The anti-war and anti-imperialist positions that Petrov – and Gansovskii before him – stake out, are quite clear. The sheer brutal logic of the killing machine that is being tested, is the same as the logic of the generals when they discuss the sacrifice of the scientist’s son, or the need to restrain and disarm ‘the blacks’. The flashbacks where the scientist is remembering his son, and then reliving how he was killed, are done as sparingly in dialogue, and as movingly, as the similar flashbacks suffered by Heintz in ‘Magnetic Rose’.

And – not to spoil the ending – but the post-credits sequence, which takes place several years later, is quite profound as well, and reinforces the anti-imperialist dimension of the film’s prescient warning message. Despite this being merely a ten-minute short, there’s nearly as much to love about Polygon in terms of its wealth of psychological and political commentary, as in the similarly set-up Metal Skin Panic MADOX-01, and the more satirical Dominion and its sequel. I would not be at all surprised if the greats of Japanese animated science-fiction – Ôtomo Katsuhiro, Masamune Shirow, Suzuki Toshimichi, Anno Hideaki, Miyazaki Hayao – were looking directly to the Soviets and to Russian animators like Petrov for inspiration.

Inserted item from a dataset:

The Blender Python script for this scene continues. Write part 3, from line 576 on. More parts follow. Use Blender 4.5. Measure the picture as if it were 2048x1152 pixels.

Polygon showcases the innovative edge of Soviet animation in a number of ways. It uses two cel layers for each character to create a three-dimensional effect, as well as a soft focus blur to create the effect of distance. As a result, the cels themselves look like oil paintings – an innovation which anticipated the much more ambitious full-length animation Loving Vincent in which every cel is itself a full canvas oil painting. What’s even more impressive is that this short was produced in 1977. In Polygon, this style – which Petrov seems to have taken and ran with throughout his career – allowed the artists to experiment with textures and highlights, giving the human characters and the backgrounds realistic features or even creating a dreamlike effect anticipating the Richard Linklater film Waking Life. The flat, boxy sides of the autonomous tank contrast instantly with the richly-lit, translucent, soft textures of the human faces. Also interesting is that the character designs themselves seem to be based on famous actors and entertainers of the time. We can clearly see the features of Yul Brynner, Ringo Starr, Paul Newman, Jean Gabin and Mel Ferrer here. Despite the richness of this use of oil painting-like depth, the animation, and particularly the human articulation, is fluid and credible, and lends the story a considerable degree of emotional weight.

I highly, highly recommend Polygon. If you haven’t seen it – see it now. Long story short: it’s a classic, and deservedly so. It’s a ‘serious’, adult-themed animation, and it doesn’t at all soft-pedal the casualties and the psychological realities of war. It clearly sympathises with the indigenous victims of imperialism over the perpetrators. And its warnings about the use of fully-autonomous robotic weapons platforms and how they can ‘go wrong’ remain remarkably prescient to the present day, in which killing by algorithm is still a subject for debate.